At least on the national level, the party's messaging was laser focused on that "Battle for the Soul of the Nation" garbage. The whole thing was that Trump is a bad person with poor moral character and Dems are not Trump. But there was no coherent vision presented for the future.

But I think fundamentally, that is a result of moderate dems straight up not having any big ideas or vision for the future. All of the policies, ideas, and vision of the party is coming from the progressive wing. You could see this in the primaries where the entire policy discussion was based on where you stand in relation to Sanders/Warren drafted policies.

Moderate/mainstream Dems seem entirely defined by what they are not. They're not Republicans and they're not progressives/socialists.
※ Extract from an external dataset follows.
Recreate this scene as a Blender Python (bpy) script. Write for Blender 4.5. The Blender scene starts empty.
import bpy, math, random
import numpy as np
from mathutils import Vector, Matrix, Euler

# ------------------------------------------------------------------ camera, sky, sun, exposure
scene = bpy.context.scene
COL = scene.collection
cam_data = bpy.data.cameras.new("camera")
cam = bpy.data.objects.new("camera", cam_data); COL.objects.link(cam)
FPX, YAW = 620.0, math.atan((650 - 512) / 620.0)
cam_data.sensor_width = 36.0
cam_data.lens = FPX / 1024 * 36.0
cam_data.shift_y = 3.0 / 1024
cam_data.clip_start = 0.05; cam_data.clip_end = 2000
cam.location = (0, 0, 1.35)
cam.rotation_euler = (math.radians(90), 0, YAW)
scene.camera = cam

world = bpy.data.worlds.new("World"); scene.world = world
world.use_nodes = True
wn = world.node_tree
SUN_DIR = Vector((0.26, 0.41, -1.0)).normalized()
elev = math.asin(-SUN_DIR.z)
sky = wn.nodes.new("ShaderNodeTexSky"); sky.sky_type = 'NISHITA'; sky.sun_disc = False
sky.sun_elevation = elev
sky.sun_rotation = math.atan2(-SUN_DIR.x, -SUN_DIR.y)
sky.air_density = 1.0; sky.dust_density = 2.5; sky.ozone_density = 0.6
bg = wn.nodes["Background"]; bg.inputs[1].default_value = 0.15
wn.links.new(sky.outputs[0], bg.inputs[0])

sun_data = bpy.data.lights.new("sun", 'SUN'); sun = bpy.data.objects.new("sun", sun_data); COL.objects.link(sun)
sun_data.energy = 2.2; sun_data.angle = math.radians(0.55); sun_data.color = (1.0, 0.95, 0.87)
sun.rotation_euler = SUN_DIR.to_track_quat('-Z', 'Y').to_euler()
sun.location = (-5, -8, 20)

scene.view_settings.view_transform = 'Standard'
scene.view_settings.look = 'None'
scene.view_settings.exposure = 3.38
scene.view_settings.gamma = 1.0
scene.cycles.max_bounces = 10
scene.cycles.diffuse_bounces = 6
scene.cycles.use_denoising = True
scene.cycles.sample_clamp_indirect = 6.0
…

There's just a huge portion of the party that wants to pretend it still is, and always will be, the 90s. They refuse to adapt or look towards the future.

All that said...

I think we need a few more days of tallies to really come up with a firm post mortem. By this time in 2018 it was clear that Democrats had successfully won the house, but even just 1-2 days later it was like "Well, it was a win, but ... not as big as we thought it might be," and then about 12 races came in the ensuing days, Democrats won the majority of them, and it became clear that it was a historic flip. Right now 2020 is looking like a net of 5 seats for Republicans in the House, and the two races that really sting are the lost Florida seats lost narrowly by 2-3% which tracks along side the general election, and the Iowa seat, which again tracks Trump's strong performance in Iowa.

At this point the narrative follows the rest of the country. Trump over-performed in just about every state, every district, every race, and that ended up pulling Republicans up with him. Far from being an anchor on the House and Senate, he seemed to bouy many races with higher Republican turnout than in 2016 and 2018. BUt, again, it's not going to be a clear picture until the weekend or just after.
I agree that's it's still way to early to have effective post-mortems on all of this. It's ok to have some initial thoughts and takes, but I don't want to firmly dig in my heels on a particular explanation for this election until we get more data.
 

AliceAmber

Drive-in Mutant
Administrator
May 2, 2018
6,817
Let's wait until all the votes are counted first. Then we can do the postmortem discussions.